**BRIEF**:
Copy out all the lines in the records that include the word "with".

-- start LISTED RECORDS --

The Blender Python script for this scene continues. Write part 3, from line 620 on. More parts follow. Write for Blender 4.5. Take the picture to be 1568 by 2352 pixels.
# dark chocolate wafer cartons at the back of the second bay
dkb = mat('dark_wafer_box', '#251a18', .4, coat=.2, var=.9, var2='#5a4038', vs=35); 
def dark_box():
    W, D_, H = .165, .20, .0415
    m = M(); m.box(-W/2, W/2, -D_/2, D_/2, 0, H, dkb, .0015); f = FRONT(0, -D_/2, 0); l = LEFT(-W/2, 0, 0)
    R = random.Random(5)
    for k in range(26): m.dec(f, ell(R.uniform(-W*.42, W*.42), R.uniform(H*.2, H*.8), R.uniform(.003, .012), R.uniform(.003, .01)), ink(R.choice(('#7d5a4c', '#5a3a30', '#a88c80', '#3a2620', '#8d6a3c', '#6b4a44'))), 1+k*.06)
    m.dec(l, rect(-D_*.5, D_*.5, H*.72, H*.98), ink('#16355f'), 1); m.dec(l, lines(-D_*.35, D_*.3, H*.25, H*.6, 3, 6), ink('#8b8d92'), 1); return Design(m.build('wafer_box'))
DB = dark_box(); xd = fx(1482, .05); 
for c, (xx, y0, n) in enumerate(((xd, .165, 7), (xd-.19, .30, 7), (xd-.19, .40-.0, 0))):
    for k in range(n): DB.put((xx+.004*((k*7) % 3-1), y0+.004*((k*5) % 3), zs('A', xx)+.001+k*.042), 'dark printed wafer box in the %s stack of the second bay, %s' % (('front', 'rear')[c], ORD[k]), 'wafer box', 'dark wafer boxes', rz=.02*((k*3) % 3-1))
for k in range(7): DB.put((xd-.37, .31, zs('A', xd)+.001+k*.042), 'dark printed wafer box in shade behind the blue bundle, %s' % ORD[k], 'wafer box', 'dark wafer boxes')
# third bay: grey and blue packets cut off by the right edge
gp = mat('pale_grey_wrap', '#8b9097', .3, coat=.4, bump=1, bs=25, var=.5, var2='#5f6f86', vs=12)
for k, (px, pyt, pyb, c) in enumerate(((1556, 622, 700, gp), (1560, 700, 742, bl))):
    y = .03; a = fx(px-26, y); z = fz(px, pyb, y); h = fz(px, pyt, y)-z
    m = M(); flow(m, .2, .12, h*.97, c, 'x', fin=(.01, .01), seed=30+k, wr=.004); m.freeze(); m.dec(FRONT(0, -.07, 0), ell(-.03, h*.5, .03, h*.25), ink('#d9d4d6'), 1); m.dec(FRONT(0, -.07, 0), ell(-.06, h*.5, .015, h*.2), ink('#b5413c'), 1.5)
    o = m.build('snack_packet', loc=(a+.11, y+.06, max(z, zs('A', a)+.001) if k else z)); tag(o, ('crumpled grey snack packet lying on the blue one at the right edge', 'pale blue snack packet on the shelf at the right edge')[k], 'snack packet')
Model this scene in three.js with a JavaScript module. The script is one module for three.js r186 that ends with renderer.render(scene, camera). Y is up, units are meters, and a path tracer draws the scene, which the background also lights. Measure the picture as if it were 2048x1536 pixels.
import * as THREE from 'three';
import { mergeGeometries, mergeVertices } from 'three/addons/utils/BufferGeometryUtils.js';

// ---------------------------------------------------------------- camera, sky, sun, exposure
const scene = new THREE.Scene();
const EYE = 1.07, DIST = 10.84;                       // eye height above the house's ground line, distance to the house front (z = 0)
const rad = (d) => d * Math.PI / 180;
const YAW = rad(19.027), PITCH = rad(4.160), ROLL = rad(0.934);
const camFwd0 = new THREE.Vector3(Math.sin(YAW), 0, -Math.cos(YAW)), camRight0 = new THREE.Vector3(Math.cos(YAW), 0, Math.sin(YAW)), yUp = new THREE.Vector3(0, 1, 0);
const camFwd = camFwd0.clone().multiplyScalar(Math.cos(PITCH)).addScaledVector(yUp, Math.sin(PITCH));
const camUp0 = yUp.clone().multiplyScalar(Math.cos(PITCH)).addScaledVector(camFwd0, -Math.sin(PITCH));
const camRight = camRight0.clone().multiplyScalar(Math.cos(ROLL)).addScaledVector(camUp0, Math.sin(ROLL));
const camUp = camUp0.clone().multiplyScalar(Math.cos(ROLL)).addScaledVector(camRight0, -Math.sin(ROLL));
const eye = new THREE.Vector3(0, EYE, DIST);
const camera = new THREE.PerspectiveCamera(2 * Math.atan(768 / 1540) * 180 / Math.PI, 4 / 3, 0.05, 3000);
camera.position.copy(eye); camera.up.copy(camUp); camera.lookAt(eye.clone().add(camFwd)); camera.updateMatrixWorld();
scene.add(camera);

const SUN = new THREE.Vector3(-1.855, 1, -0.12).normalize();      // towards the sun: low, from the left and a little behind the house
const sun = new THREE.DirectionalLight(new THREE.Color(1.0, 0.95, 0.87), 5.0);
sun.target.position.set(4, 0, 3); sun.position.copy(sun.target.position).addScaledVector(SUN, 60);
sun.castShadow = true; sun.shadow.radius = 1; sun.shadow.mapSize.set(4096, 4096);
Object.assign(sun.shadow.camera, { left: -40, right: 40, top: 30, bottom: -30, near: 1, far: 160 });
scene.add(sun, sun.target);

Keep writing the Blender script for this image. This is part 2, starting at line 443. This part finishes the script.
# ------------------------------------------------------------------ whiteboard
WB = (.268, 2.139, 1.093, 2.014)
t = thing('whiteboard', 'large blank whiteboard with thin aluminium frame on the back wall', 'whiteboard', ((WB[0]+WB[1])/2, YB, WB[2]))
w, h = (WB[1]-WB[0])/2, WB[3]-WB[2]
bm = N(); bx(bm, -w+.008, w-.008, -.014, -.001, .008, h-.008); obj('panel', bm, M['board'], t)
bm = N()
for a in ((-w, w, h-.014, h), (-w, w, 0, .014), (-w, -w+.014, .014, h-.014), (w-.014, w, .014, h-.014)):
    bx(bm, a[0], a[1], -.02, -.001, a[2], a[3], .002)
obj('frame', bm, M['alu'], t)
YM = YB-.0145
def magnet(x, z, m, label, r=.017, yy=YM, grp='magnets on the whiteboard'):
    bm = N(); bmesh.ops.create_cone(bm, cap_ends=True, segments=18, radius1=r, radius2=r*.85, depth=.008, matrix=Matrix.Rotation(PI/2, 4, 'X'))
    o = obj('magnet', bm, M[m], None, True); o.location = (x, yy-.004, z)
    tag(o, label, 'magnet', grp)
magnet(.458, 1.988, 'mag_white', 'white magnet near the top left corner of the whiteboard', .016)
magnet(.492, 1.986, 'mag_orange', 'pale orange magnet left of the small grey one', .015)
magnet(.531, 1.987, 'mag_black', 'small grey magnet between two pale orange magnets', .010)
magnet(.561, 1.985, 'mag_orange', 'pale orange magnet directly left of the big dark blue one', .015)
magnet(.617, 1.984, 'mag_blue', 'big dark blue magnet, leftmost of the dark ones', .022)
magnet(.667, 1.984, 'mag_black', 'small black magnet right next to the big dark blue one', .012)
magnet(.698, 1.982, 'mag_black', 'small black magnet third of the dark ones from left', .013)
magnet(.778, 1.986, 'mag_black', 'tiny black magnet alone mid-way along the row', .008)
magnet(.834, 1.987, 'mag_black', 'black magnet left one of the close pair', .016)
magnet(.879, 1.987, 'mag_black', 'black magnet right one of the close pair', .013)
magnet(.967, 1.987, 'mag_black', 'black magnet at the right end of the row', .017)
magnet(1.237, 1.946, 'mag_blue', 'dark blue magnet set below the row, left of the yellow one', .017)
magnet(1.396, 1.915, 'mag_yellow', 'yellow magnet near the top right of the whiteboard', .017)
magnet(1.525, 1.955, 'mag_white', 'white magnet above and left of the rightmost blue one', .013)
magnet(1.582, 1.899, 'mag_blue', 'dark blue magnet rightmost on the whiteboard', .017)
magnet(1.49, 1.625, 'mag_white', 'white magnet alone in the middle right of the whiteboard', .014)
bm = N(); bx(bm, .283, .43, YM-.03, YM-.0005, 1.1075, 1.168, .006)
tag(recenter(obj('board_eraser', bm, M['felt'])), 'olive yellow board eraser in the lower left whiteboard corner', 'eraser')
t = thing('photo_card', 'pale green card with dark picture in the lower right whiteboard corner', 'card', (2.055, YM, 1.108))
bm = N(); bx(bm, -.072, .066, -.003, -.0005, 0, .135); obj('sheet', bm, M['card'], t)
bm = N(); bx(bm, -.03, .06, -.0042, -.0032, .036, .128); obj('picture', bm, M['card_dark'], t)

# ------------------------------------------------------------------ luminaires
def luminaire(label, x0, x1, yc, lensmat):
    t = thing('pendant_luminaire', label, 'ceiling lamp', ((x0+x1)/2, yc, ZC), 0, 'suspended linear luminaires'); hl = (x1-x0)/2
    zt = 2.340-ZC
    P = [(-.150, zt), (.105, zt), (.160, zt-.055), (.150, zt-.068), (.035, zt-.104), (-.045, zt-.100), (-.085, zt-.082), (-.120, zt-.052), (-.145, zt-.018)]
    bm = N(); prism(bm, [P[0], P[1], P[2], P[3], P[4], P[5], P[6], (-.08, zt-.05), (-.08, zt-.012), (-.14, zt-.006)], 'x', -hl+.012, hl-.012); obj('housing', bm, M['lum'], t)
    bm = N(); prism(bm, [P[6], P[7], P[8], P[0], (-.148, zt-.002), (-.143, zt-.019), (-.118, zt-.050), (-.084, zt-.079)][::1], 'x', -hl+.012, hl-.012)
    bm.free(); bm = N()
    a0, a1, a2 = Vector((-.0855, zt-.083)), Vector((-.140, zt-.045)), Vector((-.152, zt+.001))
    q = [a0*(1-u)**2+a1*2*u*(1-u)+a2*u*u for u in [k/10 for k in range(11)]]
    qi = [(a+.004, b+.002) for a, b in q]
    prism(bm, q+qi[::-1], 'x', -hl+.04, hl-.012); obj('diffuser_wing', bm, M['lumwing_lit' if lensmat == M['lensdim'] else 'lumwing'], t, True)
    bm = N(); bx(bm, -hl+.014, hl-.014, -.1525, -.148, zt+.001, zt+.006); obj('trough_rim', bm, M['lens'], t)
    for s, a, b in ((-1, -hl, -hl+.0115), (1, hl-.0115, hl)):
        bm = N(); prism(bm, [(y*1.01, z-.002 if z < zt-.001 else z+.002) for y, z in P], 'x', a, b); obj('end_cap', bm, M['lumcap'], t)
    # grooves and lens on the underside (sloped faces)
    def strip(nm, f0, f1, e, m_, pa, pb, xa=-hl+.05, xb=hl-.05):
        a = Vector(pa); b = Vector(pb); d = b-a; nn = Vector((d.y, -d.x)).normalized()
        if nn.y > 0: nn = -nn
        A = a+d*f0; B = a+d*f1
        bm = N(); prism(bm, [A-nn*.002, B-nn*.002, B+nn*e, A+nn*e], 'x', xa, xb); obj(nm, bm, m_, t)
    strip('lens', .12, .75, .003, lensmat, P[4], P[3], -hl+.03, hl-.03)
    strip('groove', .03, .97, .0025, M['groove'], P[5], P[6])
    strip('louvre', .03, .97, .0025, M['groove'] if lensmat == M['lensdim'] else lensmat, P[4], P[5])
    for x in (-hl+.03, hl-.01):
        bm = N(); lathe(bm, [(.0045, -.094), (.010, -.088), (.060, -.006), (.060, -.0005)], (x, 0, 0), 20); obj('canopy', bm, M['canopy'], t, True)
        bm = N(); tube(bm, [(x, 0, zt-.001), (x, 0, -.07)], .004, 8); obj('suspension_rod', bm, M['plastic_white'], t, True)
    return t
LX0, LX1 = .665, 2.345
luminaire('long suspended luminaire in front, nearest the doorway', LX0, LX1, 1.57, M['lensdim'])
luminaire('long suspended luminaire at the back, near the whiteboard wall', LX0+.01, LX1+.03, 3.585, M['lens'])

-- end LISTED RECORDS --

**FINAL RESULT**:
Model this scene in three.js with a JavaScript module. The script is one module for three.js r186 that ends with renderer.render(scene, camera). Y is up, units are meters, and a path tracer draws the scene, which the background also lights. Measure the picture as if it were 2048x1536 pixels.
t = thing('whiteboard', 'large blank whiteboard with thin aluminium frame on the back wall', 'whiteboard', ((WB[0]+WB[1])/2, YB, WB[2]))
t = thing('photo_card', 'pale green card with dark picture in the lower right whiteboard corner', 'card', (2.055, YM, 1.108))